Statistics help tell stories, and one often touted by technologists and engineers and police officers and even the federal government told a tale. The statistic: 94 percent of US traffic crashes are the result of human error. The number felt right. It also appealed to a very American idea: that individuals are in charge of their own destinies. Rather than place the burden of road safety on systems—the way roads are built, the way cars are designed, the way streets are governed—it placed it on the driver, or the walker, or the cyclist.

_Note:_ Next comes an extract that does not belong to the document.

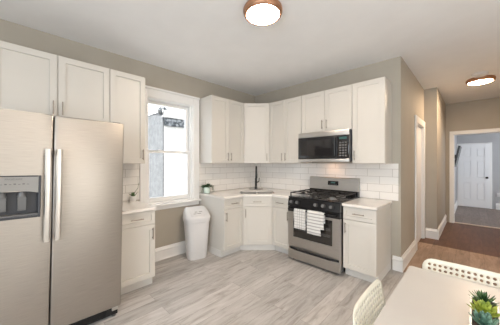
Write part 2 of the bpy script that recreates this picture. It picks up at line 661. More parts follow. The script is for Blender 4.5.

The statistic was based on a misunderstanding of a 2015 report from the US Department of Transportation’s National Highway Traffic Safety Administration, which is in charge of US road safety. The report studied crashes between 2005 and 2007 and determined that the driver was the “critical reason” behind the vast majority of crashes. But a driver’s actions were typically the last in a long chain of events. The driver's fiddly movement of the wheel, in other words, was the final thing to go wrong—a process that started with, perhaps, the surveying of the highway, or the road design laid out on the desk of an engineer, or the policy crafted by lobbyists decades ago that made it impossible for anyone to get across town without a car.
Earlier this month, after pleas from researchers, advocates, and another Biden administration official, the US DOT nixed that 94 percent statistic from its website. And on Thursday, Transportation Secretary Pete Buttigieg began to tell a very different story about US road deaths. “Human fallibility should not lead to human fatalities,” he said during a press conference in Washington, DC. His goal, he said, is zero road deaths.
Buttigieg was there to introduce what the DOT calls the “National Roadway Safety Strategy.” It is a set of actions and recommendations that could affect everything from speed limits to street design to the technology required in cars. If all goes to plan (and that’s a big “if”) the strategy could unpin the assumptions in the country’s approach to traffic safety—and lead to fewer deaths on US roads.
“That's a big paradigm shift, to recognize people are going to make mistakes and that we aren't going to berate and enforce our way to perfect behavior,” says Ken McLeod, policy director for the League of American Bicyclists, an advocacy group.